También podríamos destacar el posicionamiento del ministro de Educación Blanquer y la ministra de Universidades, Frédérique Vidal, en contra de la cultura woke y el islamoizquierdismo. El Gobierno de Macron ha adoptado los marcos de la extrema derecha con el objetivo de detenerla y de acaparar el electorado de los conservadores. Los resultados de 2022 muestran que solo la segunda parte de la estrategia ha funcionado, ya que el voto del candidato de Los Republicanos en 2017, François Fillon, ha ido a parar a Emmanuel Macron.
El programa de Macron para 2022-2017 recoge la dureza sobre la cuestión migratoria. Tras aplicar políticas de derecha en la materia y protagonizar expulsiones violentas de campos de migrantes, quiere reforzar los controles fronterizos y expulsar más eficazmente a los que no se conceda asilo. También propone endurecer la concesión del permiso de larga duración y es partidario de expulsar a todos los extranjeros que “alteren el orden público”.

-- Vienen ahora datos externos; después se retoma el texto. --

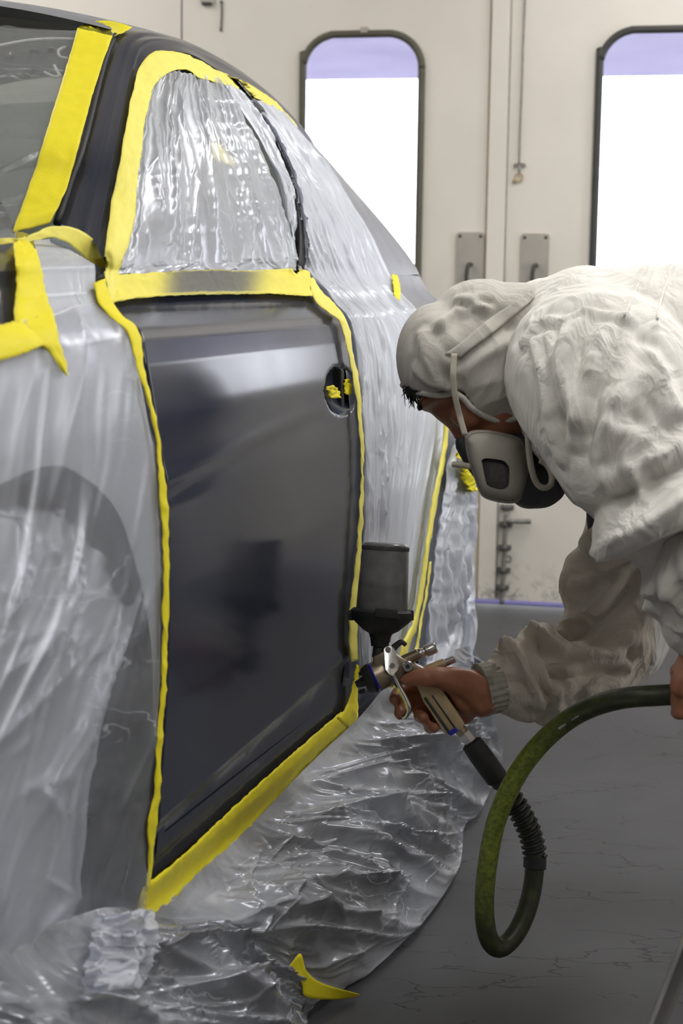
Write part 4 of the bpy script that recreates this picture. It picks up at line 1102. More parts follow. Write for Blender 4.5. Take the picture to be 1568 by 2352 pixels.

De cara a 2027, nos encontramos con pocas certezas: ¿qué pasará con el movimiento de La República en Marcha tras el fin de la presidencia de Emmanuel Macron? ¿El mandatario francés volverá a realizar las mismas políticas antisociales o la mano dura contra la inmigración o el islam que solo han hecho crecer a la extrema derecha? ¿Volverá a gobernar de manera jupiteriana, con la que ha cosechado tanta impopularidad y desafección ciudadana? La confianza en el sistema representativo de la V República depende de ello.